As Shaila Dewan and Mike Baker report in the New York Times, we are witnessing in this country an asymmetrical use of police force, whereby older white rightwing protesters (like the ones who occupied the Michigan State Capitol with guns strapped across their chests just a few weeks ago) are treated much more respectfully and gently than younger people, including people of color, protesting the murder of Floyd and police brutality more generally. It turns out the police do not take kindly to people protesting against the police. The president himself made full use of police power to disperse a peaceable crowd so that he could stage a photo-op of himself holding up a Bible in front of St. John’s Episcopal Church. He has also threatened to deploy the military against U.S. citizens.

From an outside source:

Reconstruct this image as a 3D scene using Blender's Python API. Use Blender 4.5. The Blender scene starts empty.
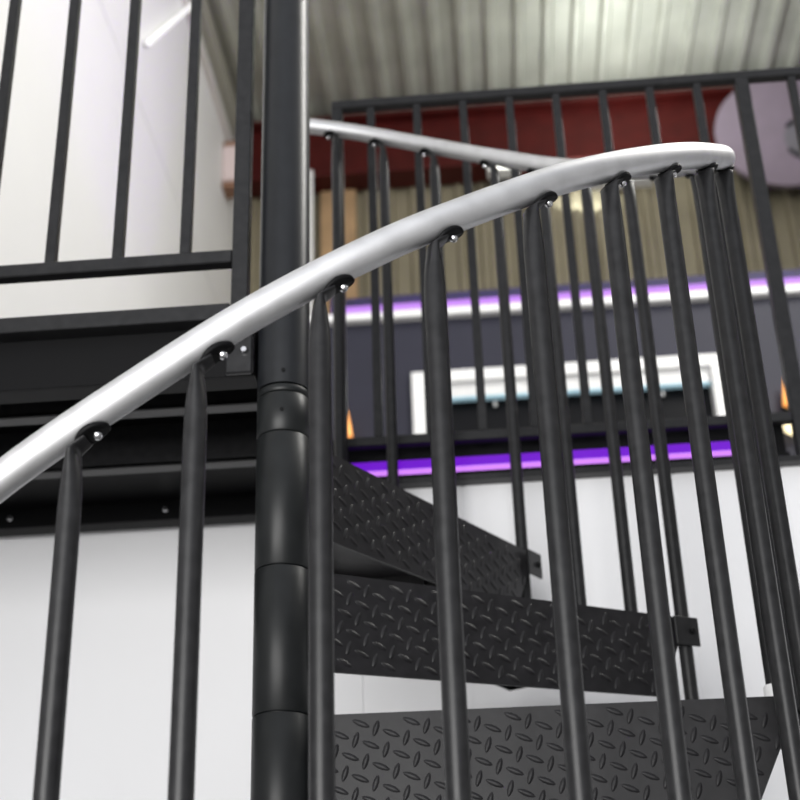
import bpy, math, random
from mathutils import Vector, Matrix
random.seed(4)
sin, cos, pi = math.sin, math.cos, math.pi
C = bpy.context.scene
col = C.collection
E = 1.4                      # eye height above the ground floor; heights below are written from eye level

# ------------------------------------------------------------------ camera, world, lights, exposure
cam = bpy.data.cameras.new('camera'); camo = bpy.data.objects.new('camera', cam); col.objects.link(camo)
Fv = Vector((-0.05787305, 0.8941488, 0.44401422)); Rv = Vector((0.99640882, 0.07927024, -0.02976071)); Uv = Vector((0.06180762, -0.44069734, 0.89552536))
m = Matrix((( Rv.x, Uv.x, -Fv.x, 0.33398), (Rv.y, Uv.y, -Fv.y, -2.10869), (Rv.z, Uv.z, -Fv.z, E), (0, 0, 0, 1)))
camo.matrix_world = m
cam.sensor_width = 36; cam.lens = 1401.3 / 800 * 36; cam.clip_start = 0.05
cam.dof.use_dof = True; cam.dof.focus_distance = 1.85; cam.dof.aperture_fstop = 5.4
C.camera = camo
w = bpy.data.worlds.new('world'); C.world = w; w.use_nodes = True
bg = w.node_tree.nodes['Background']; bg.inputs[0].default_value = (0.93, 0.95, 1.0, 1); bg.inputs[1].default_value = 0.7
C.view_settings.view_transform = 'Standard'; C.view_settings.look = 'None'
C.view_settings.gamma = 1; C.view_settings.use_curve_mapping = False
C.view_settings.exposure = 0.5

def area(name, loc, target, sx, sy, power, color=(1, 1, 1)):
    l = bpy.data.lights.new(name, 'AREA'); l.shape = 'RECTANGLE'; l.size = sx; l.size_y = sy; l.energy = power; l.color = color
    o = bpy.data.objects.new(name, l); col.objects.link(o); o.location = loc
    d = Vector(target) - Vector(loc); o.rotation_euler = d.to_track_quat('-Z', 'Y').to_euler()
    return o
area('front_fill_light', (-1.5, -7.0, 1.9), (-0.2, 0.8, 2.0), 5.0, 3.0, 455, (1, 0.99, 0.97))  # added fill from the front, reaches under the landing; no door stands here
area('side_wall_fill_light', (2.6, 1.4, 6.6), (-1.4, 2.4, 5.2), 0.5, 3.0, 145, (1, 0.98, 0.93))  # added fill aimed at the white side wall; no lamp hangs here
area('floodlight_beam', (1.5, 5.75, E + 5.75), (1.6, 5.8, 8.05), 1.8, 0.3, 17, (0.95, 1, 0.97))

# ------------------------------------------------------------------ materials
def mat(name, color, rough=0.5, metal=0.0, emit=None, estr=0.0, spec=0.5, coat=0.0):
    M = bpy.data.materials.new(name); M.use_nodes = True
    b = M.node_tree.nodes['Principled BSDF']
    b.inputs['Base Color'].default_value = (*color, 1); b.inputs['Roughness'].default_value = rough
    b.inputs['Metallic'].default_value = metal; b.inputs['Specular IOR Level'].default_value = spec
    b.inputs['Coat Weight'].default_value = coat
    if emit: b.inputs['Emission Color'].default_value = (*emit, 1); b.inputs['Emission Strength'].default_value = estr
    return M
def noisy(M, scale, amt, bump=0.0, stretch=(1, 1, 1), rough_amt=0.0, detail=4):
    nt = M.node_tree; n = nt.nodes; l = nt.links; b = n['Principled BSDF']
    tc = n.new('ShaderNodeTexCoord'); mp = n.new('ShaderNodeMapping'); mp.inputs['Scale'].default_value = stretch
    nz = n.new('ShaderNodeTexNoise'); nz.inputs['Scale'].default_value = scale; nz.inputs['Detail'].default_value = detail
    l.new(tc.outputs['Object'], mp.inputs[0]); l.new(mp.outputs[0], nz.inputs['Vector'])
    c = b.inputs['Base Color'].default_value[:3]
    r = n.new('ShaderNodeValToRGB'); r.color_ramp.elements[0].position = 0.3; r.color_ramp.elements[1].position = 0.7
    r.color_ramp.elements[0].color = (*[x * (1 - amt) for x in c], 1); r.color_ramp.elements[1].color = (*[min(1, x * (1 + amt)) for x in c], 1)
    l.new(nz.outputs['Fac'], r.inputs[0]); l.new(r.outputs[0], b.inputs['Base Color'])
    if rough_amt:
        mr = n.new('ShaderNodeMapRange'); q = b.inputs['Roughness'].default_value
        mr.inputs['To Min'].default_value = q - rough_amt; mr.inputs['To Max'].default_value = q + rough_amt
        l.new(nz.outputs['Fac'], mr.inputs['Value']); l.new(mr.outputs[0], b.inputs['Roughness'])
    if bump:
        bp = n.new('ShaderNodeBump'); bp.inputs['Strength'].default_value = bump; bp.inputs['Distance'].default_value = 0.002
        l.new(nz.outputs['Fac'], bp.inputs['Height']); l.new(bp.outputs[0], b.inputs['Normal'])
    return M
STEEL = noisy(mat('black_painted_steel', (0.0145, 0.0145, 0.0155), 0.34, spec=0.26), 60, 0.25, 0.08, rough_amt=0.06)
POLE = noisy(mat('glossy_black_pole', (0.009, 0.010, 0.012), 0.36, spec=0.32), 40, 0.15, 0.0, rough_amt=0.0)
SLEEVE = noisy(mat('dark_sleeve', (0.010, 0.011, 0.0115), 0.38, spec=0.24), 25, 0.2, 0.05, rough_amt=0.06)
PLATE = noisy(mat('diamond_plate', (0.012, 0.0115, 0.0128), 0.42, spec=0.26), 50, 0.25, 0.12, rough_amt=0.06)
BLACK = mat('dull_black_steel', (0.004, 0.004, 0.0045), 0.5, spec=0.1)
RAIL = noisy(mat('handrail_aluminium', (0.68, 0.68, 0.69), 0.52, metal=0.9), 34, 0.06, 0.06, stretch=(1, 1, 1), rough_amt=0.08, detail=8)
BOLT = mat('zinc_bolt', (0.75, 0.75, 0.77), 0.22, metal=1.0)
WHITE = noisy(mat('white_sheet', (0.82, 0.82, 0.835), 0.5, spec=0.1), 1.2, 0.02)
WHITEW = noisy(mat('white_side_panel', (0.80, 0.80, 0.80), 0.55, spec=0.3), 1.0, 0.02)
WTRIM = mat('white_trim', (0.78, 0.78, 0.78), 0.5)
CEIL = noisy(mat('corrugated_roof', (0.45, 0.455, 0.40), 0.42, metal=0.3), 3, 0.12)
OLIVE = noisy(mat('olive_corrugated_wall', (0.215, 0.19, 0.13), 0.5, metal=0.2), 3, 0.12)
RED = noisy(mat('oxide_red_steel', (0.052, 0.005, 0.004), 0.5, spec=0.2), 8, 0.2)
NAVY = noisy(mat('slate_partition', (0.024, 0.024, 0.038), 0.5, spec=0.25), 3, 0.1)
FLOOR = noisy(mat('concrete', (0.2, 0.195, 0.19), 0.6), 2, 0.15)
MFLOOR = noisy(mat('mezzanine_board', (0.25, 0.24, 0.23), 0.6), 3, 0.1)
LED = mat('violet_led', (0.05, 0.02, 0.1), 0.4, emit=(0.10, 0.001, 0.40), estr=1.0, spec=0.05)
COVE = mat('violet_cove_tube', (0.05, 0.02, 0.1), 0.4, emit=(0.26, 0.03, 1.0), estr=26.0)
VIO = mat('violet_diffuser', (0.1, 0.05, 0.12), 0.4, emit=(0.36, 0.16, 0.62), estr=1.0, spec=0.1)
LEDP = mat('pink_led', (0.1, 0.05, 0.1), 0.4, emit=(0.45, 0.14, 0.72), estr=1.0)
LAMP = mat('lamp_white', (0.9, 0.9, 0.9), 0.4, emit=(1, 1, 0.88), estr=2.6)
AMBER = mat('amber_lamp', (0.8, 0.4, 0.1), 0.4, emit=(1, 0.36, 0.10), estr=0.8)
CREAM = mat('cream_lamp', (0.8, 0.7, 0.5), 0.4, emit=(1, 0.85, 0.5), estr=1.3)
MAUVE = noisy(mat('mauve_board', (0.225, 0.18, 0.225), 0.55), 6, 0.06)
INK = mat('dark_ink', (0.03, 0.028, 0.035), 0.5)
PLY = noisy(mat('tan_board', (0.36, 0.23, 0.12), 0.6), 4, 0.2)
GLASS = mat('dark_window', (0.004, 0.004, 0.005), 0.3, spec=0.15)
CYAN = mat('pale_cyan_strip', (0.4, 0.6, 0.7), 0.4, emit=(0.45, 0.75, 0.9), estr=0.12)
PINKW = mat('pinkish_plastic', (0.66, 0.55, 0.54), 0.5)
BROWN = mat('brown_strap', (0.25, 0.13, 0.08), 0.6)

# ------------------------------------------------------------------ mesh helpers
class MB:
    def __init__(s): s.v = []; s.f = []; s.sm = []
    def add(s, vs, fs, smooth=False):
        k = len(s.v); s.v += [Vector(v) for v in vs]; s.f += [tuple(i + k for i in f) for f in fs]; s.sm += [smooth] * len(fs)
    def box(s, x0, x1, y0, y1, z0, z1, rot=None):
        vs = [Vector((x, y, z)) for z in (z0, z1) for y in (y0, y1) for x in (x0, x1)]
        if rot: vs = [rot @ v for v in vs]
        s.add(vs, [(0, 2, 3, 1), (4, 5, 7, 6), (0, 1, 5, 4), (2, 6, 7, 3), (0, 4, 6, 2), (1, 3, 7, 5)])
        return s
    def bbox(s, x0, x1, y0, y1, z0, z1, b=0.002, rot=None):
        # bevelled box: hull of three inset boxes
        P = []
        for sx, ax in ((x0, 1), (x1, -1)):
            for sy, ay in ((y0, 1), (y1, -1)):
                for sz, az in ((z0, 1), (z1, -1)):
                    P += [((sx), sy + ay * b, sz + az * b), (sx + ax * b, sy, sz + az * b), (sx + ax * b, sy + ay * b, sz)]
        vs = [Vector(p) for p in P]
        if rot: vs = [rot @ v for v in vs]
        def i(a, c, d, k): return (a * 4 + c * 2 + d) * 3 + k
        fs = [[i(0,0,0,0), i(0,0,1,0), i(0,1,1,0), i(0,1,0,0)], [i(1,0,0,0), i(1,1,0,0), i(1,1,1,0), i(1,0,1,0)],
              [i(0,0,0,1), i(1,0,0,1), i(1,0,1,1), i(0,0,1,1)], [i(0,1,0,1), i(0,1,1,1), i(1,1,1,1), i(1,1,0,1)],
              [i(0,0,0,2), i(0,1,0,2), i(1,1,0,2), i(1,0,0,2)], [i(0,0,1,2), i(1,0,1,2), i(1,1,1,2), i(0,1,1,2)]]
        for a in (0, 1):
            for c in (0, 1):
                fs.append([i(a,c,0,0), i(a,c,1,0), i(a,c,1,1), i(a,c,0,1)] if a != c else [i(a,c,0,0), i(a,c,0,1), i(a,c,1,1), i(a,c,1,0)])
                fs.append([i(a,0,c,0), i(a,0,c,2), i(a,1,c,2), i(a,1,c,0)] if a != c else [i(a,0,c,0), i(a,1,c,0), i(a,1,c,2), i(a,0,c,2)])
                fs.append([i(0,a,c,1), i(0,a,c,2), i(1,a,c,2), i(1,a,c,1)] if a == c else [i(0,a,c,1), i(1,a,c,1), i(1,a,c,2), i(0,a,c,2)])
                for d in (0, 1):
                    t = [i(a,c,d,0), i(a,c,d,1), i(a,c,d,2)]
                    if (a + c + d) % 2 == 1: t.reverse()
                    fs.append(t)
        s.add(vs, fs); return s
    def sweep(s, pts, frames, sec, caps=True, smooth=True):
        """pts with (a,b) axis pairs; sec(i) gives list of (u,v)"""
        rings = []
        for i, (p, (a, b)) in enumerate(zip(pts, frames)):
            rings.append([Vector(p) + a * u + b * v for u, v in sec(i)])
        n = len(rings[0]); vs = [v for r in rings for v in r]
        fs = [(i * n + j, i * n + (j + 1) % n, (i + 1) * n + (j + 1) % n, (i + 1) * n + j) for i in range(len(rings) - 1) for j in range(n)]
        s.add(vs, fs, smooth)
        if caps: s.add(rings[0], [tuple(reversed(range(n)))]); s.add(rings[-1], [tuple(range(n))])
        return s
    def tube(s, pts, r, n=16, caps=True):
        pts = [Vector(p) for p in pts]; fr = []
        up = Vector((0, 0, 1))
        for i in range(len(pts)):
            t = (pts[min(i + 1, len(pts) - 1)] - pts[max(i - 1, 0)]).normalized()
            ref = up if abs(t.z) < 0.95 else Vector((1, 0, 0))
            a = ref.cross(t).normalized(); b = t.cross(a).normalized(); fr.append((a, b))
        rr = (lambda i: r) if not callable(r) else r
        return s.sweep(pts, fr, lambda i: [(rr(i) * cos(2 * pi * k / n), rr(i) * sin(2 * pi * k / n)) for k in range(n)], caps)
    def build(s, name, material, parent=None, origin=None):
        org = Vector(origin) if origin is not None else (WO[parent.name] if parent else Vector((0, 0, 0)))
        me = bpy.data.meshes.new(name); me.from_pydata([v - org for v in s.v], [], s.f); me.polygons.foreach_set('use_smooth', s.sm)
        me.materials.append(material); me.update()
        import bmesh
        bm = bmesh.new(); bm.from_mesh(me); bmesh.ops.recalc_face_normals(bm, faces=bm.faces); bm.to_mesh(me); bm.free()
        o = bpy.data.objects.new(name, me); col.objects.link(o)
        if parent: o.parent = parent; o.location = org - WO[parent.name]
        else: o.location = org
        WO[o.name] = org
        return o
WO = {}
def tag(o, label=None, cat=None, group=None, kind=None):
    if label: o['label'] = label
    if cat: o['category'] = cat
    if group: o['group'] = group
    if kind: o['kind'] = kind
    return o
def empty(name, loc, label, cat, group=None):
    o = bpy.data.objects.new(name, None); col.objects.link(o); o.location = loc; WO[o.name] = Vector(loc)
    return tag(o, label, cat, group)
def Z(z): return z + E
def copy_part(o, parent, rot=None, loc=None):
    c = o.copy(); col.objects.link(c); c.parent = parent
    if rot is not None: c.rotation_euler = rot
    if loc is not None: c.location = loc
    for ch in list(o.children): copy_part(ch, c)
    return c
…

As I write these words, protests continue, here and around the world. I am hopeful that they will lead to radical political and civic changes, so that my children will not have to witness a replay of this same scene in another fifty years. When they reflect on the stark images from these protests of 2020—both the violent and peaceful ones—I hope they will do better than my generation did, that they will move beyond bafflement, fear, and unacknowledged self-pity. It is not enough to tremble and weep. For fear not only fuels racism; it also causes white liberals like myself to accept facile myths about the “trajectory of a moral universe” bending toward a justice that, at present, is not even on the horizon.